A GRAPHIC NOVEL with virtually no dialogue--there are occasional excerpts from letters written out in longhand, but for the most part Discipline is unfussy line drawings arranged on the page without panels. Opening to a random page, you have the impression of opening someone's sketch book.
Although the approach is spare, the story is nuanced. Charles Cox is a young Quaker man in Indiana. When the American Civil War breaks out, he has to make the impossible choice between his faith's commitment to pacifism and its commitment to the abolition of slavery. Much to his family's dismay, he joins the army and goes to war.
He doesn't have an easy war. His unit does set some slaves free, but he also sees friends die, gets wounded, and is taken prisoner.
Back home, there are other kinds of problems. Charles's sister, Fanny, gets involved with a local man and becomes pregnant, but he will not marry her. The disgrace and humiliation she goes through are a painful domestic counterpoint to what Charles endures.
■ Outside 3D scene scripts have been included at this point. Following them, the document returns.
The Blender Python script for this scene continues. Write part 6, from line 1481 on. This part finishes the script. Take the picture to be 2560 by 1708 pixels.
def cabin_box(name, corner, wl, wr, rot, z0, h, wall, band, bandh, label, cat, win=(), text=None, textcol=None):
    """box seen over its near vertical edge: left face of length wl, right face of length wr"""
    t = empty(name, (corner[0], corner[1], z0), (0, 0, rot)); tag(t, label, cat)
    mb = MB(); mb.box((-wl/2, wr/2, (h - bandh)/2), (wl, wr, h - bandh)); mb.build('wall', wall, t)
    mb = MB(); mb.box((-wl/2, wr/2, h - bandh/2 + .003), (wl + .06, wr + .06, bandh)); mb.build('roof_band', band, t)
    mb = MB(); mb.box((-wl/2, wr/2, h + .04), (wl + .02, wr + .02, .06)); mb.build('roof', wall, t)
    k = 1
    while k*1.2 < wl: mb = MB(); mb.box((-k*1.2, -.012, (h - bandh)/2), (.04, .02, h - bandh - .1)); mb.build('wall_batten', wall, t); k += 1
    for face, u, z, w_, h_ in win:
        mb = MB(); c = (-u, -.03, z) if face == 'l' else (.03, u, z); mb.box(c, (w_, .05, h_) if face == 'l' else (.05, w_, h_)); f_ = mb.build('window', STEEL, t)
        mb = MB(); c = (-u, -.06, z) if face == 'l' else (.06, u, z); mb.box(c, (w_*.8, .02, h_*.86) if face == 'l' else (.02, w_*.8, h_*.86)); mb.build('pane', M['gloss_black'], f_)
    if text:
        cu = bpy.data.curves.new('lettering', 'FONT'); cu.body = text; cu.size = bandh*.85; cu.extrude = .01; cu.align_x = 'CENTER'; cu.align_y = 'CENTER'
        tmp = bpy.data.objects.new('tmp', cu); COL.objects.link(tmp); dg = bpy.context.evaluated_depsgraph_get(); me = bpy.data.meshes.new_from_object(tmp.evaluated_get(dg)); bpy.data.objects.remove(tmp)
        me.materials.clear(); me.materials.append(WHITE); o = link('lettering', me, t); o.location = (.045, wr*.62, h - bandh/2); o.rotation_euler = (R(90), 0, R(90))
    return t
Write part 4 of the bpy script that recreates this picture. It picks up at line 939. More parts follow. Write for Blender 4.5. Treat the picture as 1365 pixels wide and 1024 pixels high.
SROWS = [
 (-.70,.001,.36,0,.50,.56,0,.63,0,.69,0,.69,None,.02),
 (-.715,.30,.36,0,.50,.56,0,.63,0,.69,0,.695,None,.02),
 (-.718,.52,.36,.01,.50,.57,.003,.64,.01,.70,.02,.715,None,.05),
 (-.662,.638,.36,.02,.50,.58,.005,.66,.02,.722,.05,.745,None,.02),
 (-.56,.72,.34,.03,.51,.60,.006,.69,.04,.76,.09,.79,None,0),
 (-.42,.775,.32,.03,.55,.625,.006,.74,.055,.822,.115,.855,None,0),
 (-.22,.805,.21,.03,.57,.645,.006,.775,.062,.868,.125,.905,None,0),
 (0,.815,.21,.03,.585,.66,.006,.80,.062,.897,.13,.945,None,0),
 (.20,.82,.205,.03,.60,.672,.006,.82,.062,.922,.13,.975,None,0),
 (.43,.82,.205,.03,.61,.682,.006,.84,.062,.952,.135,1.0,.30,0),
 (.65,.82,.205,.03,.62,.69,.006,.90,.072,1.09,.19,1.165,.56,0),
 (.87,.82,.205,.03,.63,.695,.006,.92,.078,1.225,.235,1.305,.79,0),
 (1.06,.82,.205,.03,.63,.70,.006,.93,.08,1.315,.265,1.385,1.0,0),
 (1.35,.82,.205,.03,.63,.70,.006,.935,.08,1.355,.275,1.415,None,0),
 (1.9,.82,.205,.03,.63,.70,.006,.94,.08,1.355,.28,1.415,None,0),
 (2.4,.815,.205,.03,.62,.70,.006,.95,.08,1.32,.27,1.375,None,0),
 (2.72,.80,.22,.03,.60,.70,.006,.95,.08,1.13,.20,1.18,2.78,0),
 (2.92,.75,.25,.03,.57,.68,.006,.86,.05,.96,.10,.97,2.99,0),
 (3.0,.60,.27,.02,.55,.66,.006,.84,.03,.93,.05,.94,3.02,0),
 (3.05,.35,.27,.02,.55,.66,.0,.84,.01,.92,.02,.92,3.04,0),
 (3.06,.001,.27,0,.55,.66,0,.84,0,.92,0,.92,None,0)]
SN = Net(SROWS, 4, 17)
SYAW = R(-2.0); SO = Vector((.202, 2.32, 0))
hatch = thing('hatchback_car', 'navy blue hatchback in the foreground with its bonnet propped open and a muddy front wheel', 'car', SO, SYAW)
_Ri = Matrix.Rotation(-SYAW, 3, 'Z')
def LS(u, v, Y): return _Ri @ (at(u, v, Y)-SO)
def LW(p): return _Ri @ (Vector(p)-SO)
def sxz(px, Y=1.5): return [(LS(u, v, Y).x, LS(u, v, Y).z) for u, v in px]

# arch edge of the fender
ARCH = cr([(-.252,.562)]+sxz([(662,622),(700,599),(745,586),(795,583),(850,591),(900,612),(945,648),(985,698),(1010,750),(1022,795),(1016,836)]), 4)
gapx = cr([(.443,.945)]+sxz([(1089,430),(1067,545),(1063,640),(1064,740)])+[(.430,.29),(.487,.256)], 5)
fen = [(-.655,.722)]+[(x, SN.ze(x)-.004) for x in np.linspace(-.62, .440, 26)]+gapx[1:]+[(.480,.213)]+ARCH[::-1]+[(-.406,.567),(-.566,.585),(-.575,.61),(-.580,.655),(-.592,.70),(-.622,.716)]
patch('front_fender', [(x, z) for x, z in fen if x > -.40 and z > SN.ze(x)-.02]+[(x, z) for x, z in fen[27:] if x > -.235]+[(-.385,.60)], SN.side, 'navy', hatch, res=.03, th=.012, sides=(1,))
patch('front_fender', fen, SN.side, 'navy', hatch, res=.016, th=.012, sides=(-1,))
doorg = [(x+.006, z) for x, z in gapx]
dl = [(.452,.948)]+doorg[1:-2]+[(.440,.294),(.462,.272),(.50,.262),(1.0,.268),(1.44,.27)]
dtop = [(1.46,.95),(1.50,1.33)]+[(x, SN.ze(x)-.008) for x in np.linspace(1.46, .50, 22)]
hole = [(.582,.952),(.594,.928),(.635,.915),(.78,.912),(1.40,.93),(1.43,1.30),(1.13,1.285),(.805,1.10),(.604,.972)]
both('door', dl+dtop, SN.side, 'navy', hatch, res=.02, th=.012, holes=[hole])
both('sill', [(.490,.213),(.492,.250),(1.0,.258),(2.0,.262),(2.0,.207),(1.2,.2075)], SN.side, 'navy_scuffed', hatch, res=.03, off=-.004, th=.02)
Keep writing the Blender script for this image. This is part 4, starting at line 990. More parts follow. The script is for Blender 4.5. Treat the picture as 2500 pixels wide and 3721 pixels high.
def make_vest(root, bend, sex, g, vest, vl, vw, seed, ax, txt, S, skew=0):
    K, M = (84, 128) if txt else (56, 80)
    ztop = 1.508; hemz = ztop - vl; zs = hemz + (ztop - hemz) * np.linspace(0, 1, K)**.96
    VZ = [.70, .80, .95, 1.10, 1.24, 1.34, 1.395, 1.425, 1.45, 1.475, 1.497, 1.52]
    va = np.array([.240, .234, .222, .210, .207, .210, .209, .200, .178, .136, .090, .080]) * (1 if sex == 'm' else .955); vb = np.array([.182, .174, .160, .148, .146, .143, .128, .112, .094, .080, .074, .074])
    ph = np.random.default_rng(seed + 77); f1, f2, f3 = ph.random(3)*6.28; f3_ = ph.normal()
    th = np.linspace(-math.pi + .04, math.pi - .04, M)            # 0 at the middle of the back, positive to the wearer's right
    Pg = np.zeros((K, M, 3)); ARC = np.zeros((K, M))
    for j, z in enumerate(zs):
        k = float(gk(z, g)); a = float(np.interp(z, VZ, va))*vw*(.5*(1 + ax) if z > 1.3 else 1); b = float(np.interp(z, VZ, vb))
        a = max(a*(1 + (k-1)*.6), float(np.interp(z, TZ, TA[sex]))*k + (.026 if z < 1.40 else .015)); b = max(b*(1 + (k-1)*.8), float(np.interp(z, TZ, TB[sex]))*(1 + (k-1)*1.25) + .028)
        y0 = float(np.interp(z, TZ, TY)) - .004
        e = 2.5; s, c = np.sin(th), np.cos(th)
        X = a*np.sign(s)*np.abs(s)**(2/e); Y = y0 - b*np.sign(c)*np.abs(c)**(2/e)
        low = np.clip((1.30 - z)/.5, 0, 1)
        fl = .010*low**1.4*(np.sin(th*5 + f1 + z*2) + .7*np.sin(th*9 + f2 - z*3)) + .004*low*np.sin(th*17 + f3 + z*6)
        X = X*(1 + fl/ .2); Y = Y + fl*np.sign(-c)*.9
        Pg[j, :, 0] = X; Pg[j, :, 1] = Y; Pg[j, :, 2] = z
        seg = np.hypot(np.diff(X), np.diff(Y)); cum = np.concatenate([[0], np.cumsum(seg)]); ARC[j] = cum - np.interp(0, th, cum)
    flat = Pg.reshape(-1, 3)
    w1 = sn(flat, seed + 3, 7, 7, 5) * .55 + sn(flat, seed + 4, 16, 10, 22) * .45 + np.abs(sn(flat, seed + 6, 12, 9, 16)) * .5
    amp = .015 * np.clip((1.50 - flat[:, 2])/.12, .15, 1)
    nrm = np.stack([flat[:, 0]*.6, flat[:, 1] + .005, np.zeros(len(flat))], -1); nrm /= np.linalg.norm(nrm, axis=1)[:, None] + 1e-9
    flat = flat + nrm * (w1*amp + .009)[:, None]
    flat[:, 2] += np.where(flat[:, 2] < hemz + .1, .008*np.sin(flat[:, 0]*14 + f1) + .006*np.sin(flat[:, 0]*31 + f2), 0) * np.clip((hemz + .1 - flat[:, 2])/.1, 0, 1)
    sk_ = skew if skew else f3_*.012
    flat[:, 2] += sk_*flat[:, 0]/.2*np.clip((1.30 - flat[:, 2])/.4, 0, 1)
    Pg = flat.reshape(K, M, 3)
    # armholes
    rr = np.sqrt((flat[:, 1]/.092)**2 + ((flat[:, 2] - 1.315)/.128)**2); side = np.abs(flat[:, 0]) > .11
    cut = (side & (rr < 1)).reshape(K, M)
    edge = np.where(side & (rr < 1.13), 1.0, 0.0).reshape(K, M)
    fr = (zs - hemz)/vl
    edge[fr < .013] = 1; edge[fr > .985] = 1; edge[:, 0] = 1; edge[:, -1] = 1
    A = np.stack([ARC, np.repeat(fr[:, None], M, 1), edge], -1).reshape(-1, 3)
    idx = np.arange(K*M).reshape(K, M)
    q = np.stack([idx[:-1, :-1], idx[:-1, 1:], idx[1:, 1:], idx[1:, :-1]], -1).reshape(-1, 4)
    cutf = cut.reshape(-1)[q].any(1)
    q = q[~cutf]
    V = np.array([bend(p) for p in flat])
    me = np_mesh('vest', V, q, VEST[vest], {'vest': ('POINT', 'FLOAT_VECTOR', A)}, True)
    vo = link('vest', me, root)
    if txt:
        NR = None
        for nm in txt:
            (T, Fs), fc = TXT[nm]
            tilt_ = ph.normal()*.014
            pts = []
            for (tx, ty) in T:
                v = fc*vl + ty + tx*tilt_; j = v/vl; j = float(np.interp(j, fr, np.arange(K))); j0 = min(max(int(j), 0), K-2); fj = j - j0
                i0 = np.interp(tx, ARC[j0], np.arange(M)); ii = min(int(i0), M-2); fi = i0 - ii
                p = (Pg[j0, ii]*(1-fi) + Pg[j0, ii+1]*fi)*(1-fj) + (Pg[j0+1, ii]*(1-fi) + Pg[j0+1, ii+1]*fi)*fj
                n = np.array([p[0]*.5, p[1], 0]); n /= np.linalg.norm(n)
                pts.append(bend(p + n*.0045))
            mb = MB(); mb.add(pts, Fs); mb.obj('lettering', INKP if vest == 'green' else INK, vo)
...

I'm not sure why this book is as moving as it is, but I think it has to do with the absence of dialogue. Take a general midwestern taciturnity and combine it with a faith that requires one speak only when the Lord moves one to speak, and a great deal is going to go unsaid. The pressure of the unsaid--even though the drawing too is understated, without expressionist exaggeration or unusual detail--is continually felt. Is the maintaining of such quiet in the face of such pain what the title refers to?